Все это не является страшным, когда эти ценности остаются в рамках культуры. Когда же такие установки начинают влиять на политику и экономику, возникает элемент непредсказуемости развития социосистемы. По крайней мере, начинает присутствовать определенная ее расбалансировка. Дестабилизация системы имеет много источников, и это один из них.
Зинаида Гиппиус в своих воспоминаниях приводит в качестве примера такой работы опыт Гитлера [5]: «Метод Гитлера, – «5-я колонна», подготовка внутреннего разложения страны, которую он хочет победить, – очень стар. Идет из Германии же, впервые применен в 1917 году. Насаждение разлагающего «правительства» (Куусинен, Квислинг) имело тогда оглушительный успех, если не помогло победе Германии, то лишь потому, что запоздало немного. Но вывело целую Россию из строя и – это ли не успех? – сделало ее через 20 лет годной в союзники Германии».

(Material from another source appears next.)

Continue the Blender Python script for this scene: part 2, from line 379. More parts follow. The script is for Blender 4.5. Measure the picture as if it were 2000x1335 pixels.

Сегодняшняя поддержка Путина, когда достигнуты ошеломительные результаты, порождает справедливые вопрос: как может быть такая поддержка власти при идущем экономическом ухудшении? Причем в стране сегодня достигнут наибольший разрыв между богатыми и бедными, когда 110 человек держат в руках 35 % собственности [6]. М. Снеговая предлагает следующее объяснение, исходя из имеющихся на сегодня исследований [7]: «новая информация воспринимается нами лишь тогда, когда не угрожает нашим политическим взглядам или целостности нашего мировоззрения. Это ловушка сознания: нам трудно отказаться от идей (пусть и ложных), которые лежат в основе нашего мировоззрения». И далее: «В авторитарных системах ситуация усугубляется тем, что правдивая информация о режиме не находится в открытом доступе (основные СМИ контролируются властью). Чтобы ее найти, нужно прилагать усилия. Граждане, которые охотнее ищут дискредитирующую режим информацию, – это люди, которые уже изначально негативно настроены к режиму. И наоборот, сторонники режима не склонны заниматься поисками компрометирующей режим информации. Более того, негативные факты, доведенные до сведения сторонников режима, как правило, ими не усваиваются и не меняют их взглядов».